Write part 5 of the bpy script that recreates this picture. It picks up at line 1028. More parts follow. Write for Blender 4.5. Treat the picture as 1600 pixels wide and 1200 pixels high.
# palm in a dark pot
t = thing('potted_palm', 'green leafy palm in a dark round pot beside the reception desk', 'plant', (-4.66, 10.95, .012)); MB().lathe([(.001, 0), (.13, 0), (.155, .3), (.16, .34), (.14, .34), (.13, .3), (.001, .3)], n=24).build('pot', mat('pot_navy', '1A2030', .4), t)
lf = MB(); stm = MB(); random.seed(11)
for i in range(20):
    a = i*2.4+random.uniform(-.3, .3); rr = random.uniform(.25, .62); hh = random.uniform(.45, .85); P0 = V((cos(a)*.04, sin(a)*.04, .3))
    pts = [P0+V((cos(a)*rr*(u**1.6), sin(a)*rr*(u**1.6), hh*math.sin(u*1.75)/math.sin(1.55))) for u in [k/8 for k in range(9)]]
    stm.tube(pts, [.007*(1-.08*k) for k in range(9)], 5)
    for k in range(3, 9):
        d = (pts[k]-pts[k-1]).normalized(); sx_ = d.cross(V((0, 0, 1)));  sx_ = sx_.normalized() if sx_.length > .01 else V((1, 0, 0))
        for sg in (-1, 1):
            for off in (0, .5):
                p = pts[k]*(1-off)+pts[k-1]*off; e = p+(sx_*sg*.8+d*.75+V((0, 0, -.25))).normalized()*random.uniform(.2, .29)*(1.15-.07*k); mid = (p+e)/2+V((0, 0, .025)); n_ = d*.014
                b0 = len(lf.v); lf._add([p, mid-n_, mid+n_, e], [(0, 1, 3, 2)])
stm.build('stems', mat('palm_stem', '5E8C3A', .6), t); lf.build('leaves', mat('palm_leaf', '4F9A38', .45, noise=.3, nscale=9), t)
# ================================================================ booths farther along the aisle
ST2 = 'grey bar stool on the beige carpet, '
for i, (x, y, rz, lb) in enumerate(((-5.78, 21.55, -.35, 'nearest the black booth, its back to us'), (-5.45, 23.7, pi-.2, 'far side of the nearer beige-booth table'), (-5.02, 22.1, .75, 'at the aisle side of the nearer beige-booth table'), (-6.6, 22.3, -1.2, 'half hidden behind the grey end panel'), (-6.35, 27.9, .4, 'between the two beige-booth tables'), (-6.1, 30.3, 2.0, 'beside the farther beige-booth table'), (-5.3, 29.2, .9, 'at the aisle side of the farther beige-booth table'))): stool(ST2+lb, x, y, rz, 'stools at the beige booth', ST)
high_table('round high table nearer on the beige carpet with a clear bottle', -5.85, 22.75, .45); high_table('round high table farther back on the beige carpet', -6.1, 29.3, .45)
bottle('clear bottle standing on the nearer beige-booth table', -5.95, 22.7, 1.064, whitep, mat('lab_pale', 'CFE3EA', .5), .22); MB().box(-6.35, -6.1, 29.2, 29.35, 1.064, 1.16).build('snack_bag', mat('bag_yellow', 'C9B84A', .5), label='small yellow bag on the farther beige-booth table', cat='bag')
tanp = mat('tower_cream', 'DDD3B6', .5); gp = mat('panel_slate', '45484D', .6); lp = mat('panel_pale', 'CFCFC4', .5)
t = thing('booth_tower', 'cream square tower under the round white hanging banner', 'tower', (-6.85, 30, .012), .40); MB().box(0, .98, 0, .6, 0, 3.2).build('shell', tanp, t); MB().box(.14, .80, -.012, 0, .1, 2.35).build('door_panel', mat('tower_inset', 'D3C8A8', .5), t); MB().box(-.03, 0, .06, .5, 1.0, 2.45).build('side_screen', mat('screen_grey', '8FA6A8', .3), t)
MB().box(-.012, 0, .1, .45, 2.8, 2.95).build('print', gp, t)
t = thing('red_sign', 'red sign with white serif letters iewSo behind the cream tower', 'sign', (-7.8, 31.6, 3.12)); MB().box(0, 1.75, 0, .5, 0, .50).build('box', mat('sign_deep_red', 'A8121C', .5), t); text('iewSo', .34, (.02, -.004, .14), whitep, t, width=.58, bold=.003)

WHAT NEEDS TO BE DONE
Your task is to print the whole listing again exactly.

EXPECTED ANSWER
Write part 5 of the bpy script that recreates this picture. It picks up at line 1028. More parts follow. Write for Blender 4.5. Treat the picture as 1600 pixels wide and 1200 pixels high.
# palm in a dark pot
t = thing('potted_palm', 'green leafy palm in a dark round pot beside the reception desk', 'plant', (-4.66, 10.95, .012)); MB().lathe([(.001, 0), (.13, 0), (.155, .3), (.16, .34), (.14, .34), (.13, .3), (.001, .3)], n=24).build('pot', mat('pot_navy', '1A2030', .4), t)
lf = MB(); stm = MB(); random.seed(11)
for i in range(20):
    a = i*2.4+random.uniform(-.3, .3); rr = random.uniform(.25, .62); hh = random.uniform(.45, .85); P0 = V((cos(a)*.04, sin(a)*.04, .3))
    pts = [P0+V((cos(a)*rr*(u**1.6), sin(a)*rr*(u**1.6), hh*math.sin(u*1.75)/math.sin(1.55))) for u in [k/8 for k in range(9)]]
    stm.tube(pts, [.007*(1-.08*k) for k in range(9)], 5)
    for k in range(3, 9):
        d = (pts[k]-pts[k-1]).normalized(); sx_ = d.cross(V((0, 0, 1)));  sx_ = sx_.normalized() if sx_.length > .01 else V((1, 0, 0))
        for sg in (-1, 1):
            for off in (0, .5):
                p = pts[k]*(1-off)+pts[k-1]*off; e = p+(sx_*sg*.8+d*.75+V((0, 0, -.25))).normalized()*random.uniform(.2, .29)*(1.15-.07*k); mid = (p+e)/2+V((0, 0, .025)); n_ = d*.014
                b0 = len(lf.v); lf._add([p, mid-n_, mid+n_, e], [(0, 1, 3, 2)])
stm.build('stems', mat('palm_stem', '5E8C3A', .6), t); lf.build('leaves', mat('palm_leaf', '4F9A38', .45, noise=.3, nscale=9), t)
# ================================================================ booths farther along the aisle
ST2 = 'grey bar stool on the beige carpet, '
for i, (x, y, rz, lb) in enumerate(((-5.78, 21.55, -.35, 'nearest the black booth, its back to us'), (-5.45, 23.7, pi-.2, 'far side of the nearer beige-booth table'), (-5.02, 22.1, .75, 'at the aisle side of the nearer beige-booth table'), (-6.6, 22.3, -1.2, 'half hidden behind the grey end panel'), (-6.35, 27.9, .4, 'between the two beige-booth tables'), (-6.1, 30.3, 2.0, 'beside the farther beige-booth table'), (-5.3, 29.2, .9, 'at the aisle side of the farther beige-booth table'))): stool(ST2+lb, x, y, rz, 'stools at the beige booth', ST)
high_table('round high table nearer on the beige carpet with a clear bottle', -5.85, 22.75, .45); high_table('round high table farther back on the beige carpet', -6.1, 29.3, .45)
bottle('clear bottle standing on the nearer beige-booth table', -5.95, 22.7, 1.064, whitep, mat('lab_pale', 'CFE3EA', .5), .22); MB().box(-6.35, -6.1, 29.2, 29.35, 1.064, 1.16).build('snack_bag', mat('bag_yellow', 'C9B84A', .5), label='small yellow bag on the farther beige-booth table', cat='bag')
tanp = mat('tower_cream', 'DDD3B6', .5); gp = mat('panel_slate', '45484D', .6); lp = mat('panel_pale', 'CFCFC4', .5)
t = thing('booth_tower', 'cream square tower under the round white hanging banner', 'tower', (-6.85, 30, .012), .40); MB().box(0, .98, 0, .6, 0, 3.2).build('shell', tanp, t); MB().box(.14, .80, -.012, 0, .1, 2.35).build('door_panel', mat('tower_inset', 'D3C8A8', .5), t); MB().box(-.03, 0, .06, .5, 1.0, 2.45).build('side_screen', mat('screen_grey', '8FA6A8', .3), t)
MB().box(-.012, 0, .1, .45, 2.8, 2.95).build('print', gp, t)
t = thing('red_sign', 'red sign with white serif letters iewSo behind the cream tower', 'sign', (-7.8, 31.6, 3.12)); MB().box(0, 1.75, 0, .5, 0, .50).build('box', mat('sign_deep_red', 'A8121C', .5), t); text('iewSo', .34, (.02, -.004, .14), whitep, t, width=.58, bold=.003)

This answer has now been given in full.